Image: Barry Moser's The Crucifixion.

5 comments:

Nicholas Pickard said...

I appears we share more than just a passion of blog distraction... I also have the dark shadow of methodism over my scottish descendents. A house full of bibles dusty from black clothed voyages from Forres.
However, secularism took its grip upon my great grandparents and they preferred to enjoy the calm life of nothern tasmania, where they lived an idyllic little existence.

Unknown said...

My parents sent me off to Catholic school and expected the nuns to turn me into a nice young lady. They fucked that one up good and proper.

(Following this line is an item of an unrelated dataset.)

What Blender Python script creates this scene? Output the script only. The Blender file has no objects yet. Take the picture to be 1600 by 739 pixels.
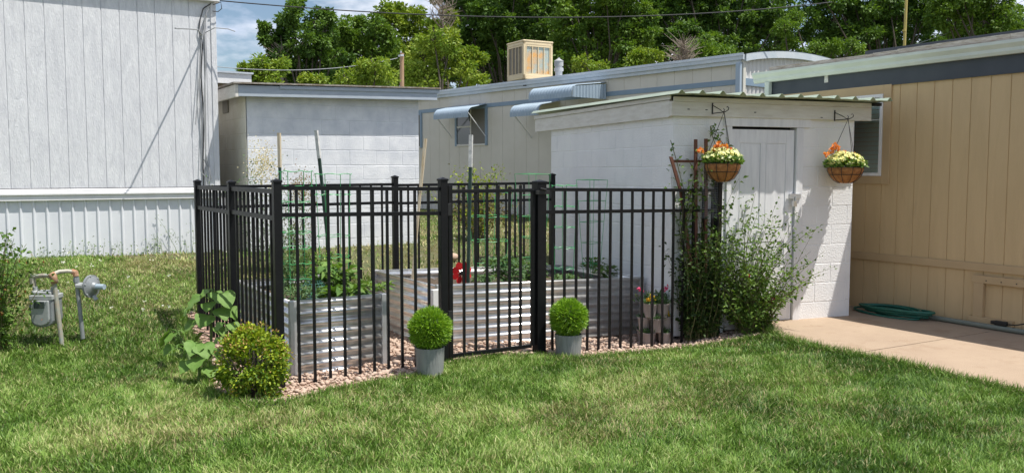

Thanks for your message. My phone has been out of order for a few days, I have just discovered. No calls or messages in - that's now fixed, but no messages going out. Ho hum, we love Optus. Now where is that letter of complaint?

Geoffrey said...

Nick, we've got to have that coffee!

Metal! Welcome 'home'. I've been worried about you ... and fuck 'nice' darling, we prefer you just the way you are. Always have. Always will.

Every Sailor said...

Good heavens, I'm speechless! Your story telling ability and talent at engaging with, no; engrossing the reader is without peer, Geoffrey. What a bloody marvellous story, and how beautifully told.

I've always been impressed with, among the many other aspects of your complex and fascinating psyche, how you can at once be dismissive of organised religions, say "bless you" when often you really want to say "fuck you", and yet are one of the most spiritually intuitive people I've ever met. It begs the question, nature or nurture?

I've no idea about Wesley or Methodism, apart from the fact they had the cutest rowers and tightest one-piece outfits at the Yarra boatsheds on the Wednesday arvos of my youth. As a devout catholic, though, I was taught that you're all pagans, there's only one real deal, and non-Catholics may have well had leprosy for all the social intercourse I was permitted.

Having read your lovely story, I wish I were with you that sleepy night long, long ago, as indeed I do now.

Bless you.

Geoffrey said...

Thank you Snidley.

I've always believed that the equation is thus:Nature + Nurture + Fate = Me.